FTDI Broke my Arduino Nano
Written by Bryce Ringwood   

I know, I know ... the Arduino isn't an old radio. I just didn't know where to put this annoying topic. I'm sure plenty of my er, followers have Arduinos, and some might be banging their heads against this problem, like I did. Here's what happened.

I purchased an Arduino Nano from a reputable firm, along with some attitude (that's "xyz" not "mental") sensors hoping to make a magnetometer among other things. I installed everything on a Windows 8.1 computer, wired it all up, programmed and everything worked well.

Then everything stopped. I looked in the computer's device manager and saw a yellow triangle plus exclamation mark with the cryptic wording FT232RL. To compound matters, the program on the Nano was clearly running - the Nano just didn't want to talk to me over the USB port any more.

Even more puzzling - the Nano showed as an FT232RL on my other computers - but wouldn't work.

I did what anyone would do in this situation, namely PANIC.  I frantically googled everything I could.

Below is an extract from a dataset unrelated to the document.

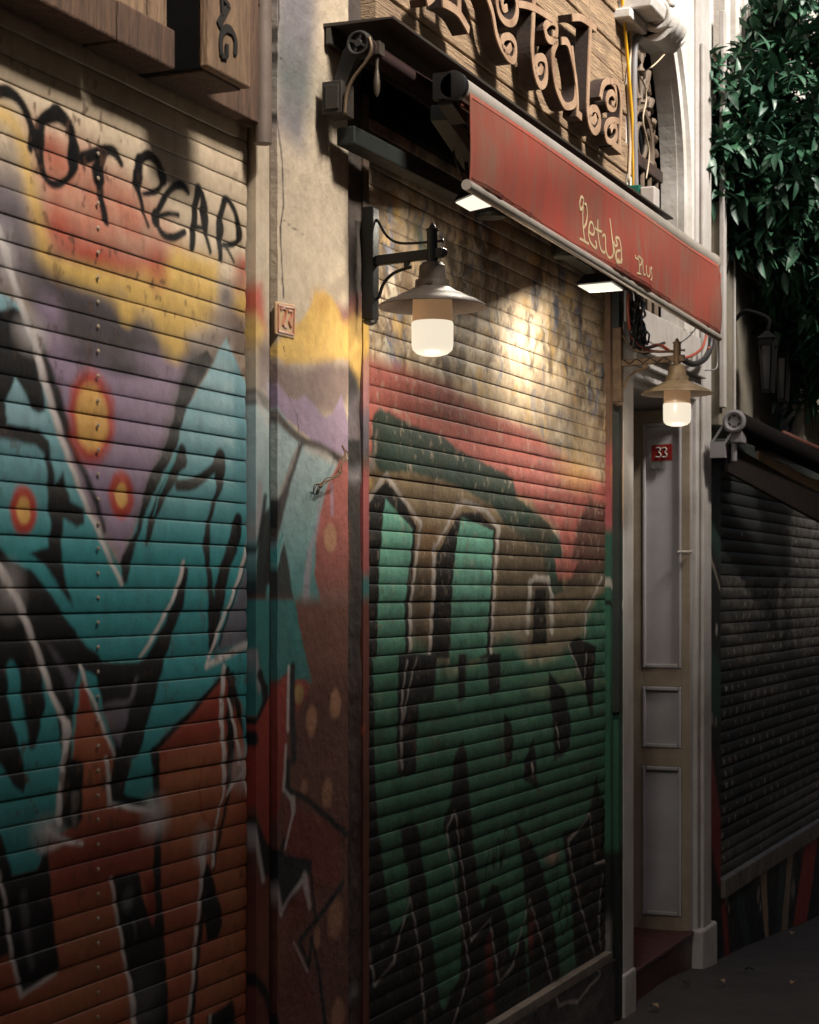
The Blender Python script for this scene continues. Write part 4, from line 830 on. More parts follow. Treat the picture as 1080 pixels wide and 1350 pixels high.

I assumed it must be my software. I then found that Future Technology Devices International  (FTDI) had updated their device driver to prevent fake chips from working, but didn't think that could apply to me - after all my chips had authentic FTDI trademarks and markings.

The Fakeduino FTDI chip with fake trademark and markings waiting to trap its unsuspecting victim i.e. Me

I bought another Nano - genuine Arduino - branded. It worked perfectly. I bought an In-System-Programmer (ISP - worth every penny) and reprogrammed the bad Nano to blink - which it did. Still no response from the USB. OK - If push came to shove, I would replace the FDTI chip, but not out of choice, since the hot-air pencil used to remove the bad chip would probably melt the plastic round the  header pins.

Eventually I had to face the facts - my Nano's UART had been prevented from working ("bricked") by FTDI. They had done this via a Microsoft update.

The important thing to note is that not only did they prevent the driver software from operating with the chip, but they also modified the chip itself so that it would no longer operate with earlier software on my old XP computers. At this point there were a few possibilities:

  1. Return the Nano to the supplier and ask to be refunded. Use the refund towards a genuine Arduino. Under ZA law, the supplier is obliged to refund you.
  2. Buy a (hopefully) genuine FT232RL from RS electronics and replace the bad chip. The replacement will cost about R80-00 and somewhat chillingly, they are ex-stock - meaning the demand must be large.
  3. Ignore the  problem. Use the genuine Nano for development, which needs the serial port, but program the bad Nano with the ISP and use it for deployment.
  4. Fix the problem by reprogramming the chip and reinstalling the driver software from an earlier time.

Of course, you should opt for the first option, but real men don't return stuff. Naturally, I went for option 4 as it was the least sensible. Here's what you have to do:

  1. Understand the problem fully. Its not just the device driver software that is preventing the chip from working properly. Changes have been made to the firmware - in this case data inside the chip. 
  2. Prevent Microsoft update from installing further unwanted changes.
    1. System properties->Hardware->Windows Update-> Check "Never Search Windows update ..." (The phraseology is different for different Windows versions).
  3. With the chip plugged in :
    1. System properties->Hardware->FT232R USB UART->Properties->Details->Hardware IDs
    2. You will see USB\Vid_0403&Pid_6001&Rev_0600 on a "fixed" chip. ....Pid_0000... on a bricked chip.
    3. If you see 6001 as above - you have a dfifferent problem. Maybe the driver needs to be installed.
  4. Uninstall the FTDI driver software completely. Delete all the files and clean the registry using regedit. and or Ccleaner. Check the WINDOWS\SYSTEM32\DRIVERS\FTDI directory
  5. Reinstall the old drivers.
    1. Download them and unzip them to a directory of your choice.
    2. System Properties->Hardware->FT232R->Install from a list->USB Converters->FTDI and select the drivers from the location you specified.Mprog Program - alter the PID
  6. Remove the changes to the FTDI EEPROM. This isn't a choice - you have to do it:
    1. Download "Mprog3.5.zip" from FTDI's web site and extract the file to a folder. This program has been superseded - read the warnings!
    2. Run Mprog3.5.
    3. scan for devices - you should find at least 1.
    4. tools->read and parse  - all the edit windows will come to life.
    5. File -> Edit.
    6. Change the PID from 0000 to 6001
    7. Program.
  7. Unplug the Nano and Plug it in again - all should be well. 

I don't believe FTDI did the right thing, since the end-user is the helpless victim and like me, is unaware that the product they buy contains counterfeit chips. I can understand FTDI's rage at having their property (and their employee's jobs) stolen and in a normal society, we should return all counterfeits and get our money back all the way back down the chain, so the counterfeiters eventually lose. In this context, a normal society is one where honesty prevails and money represents an honest exchange of values.  Sadly, the only people to emerge from this unscathed are the counterfeiters who can only operate because a sick society allows them to do so.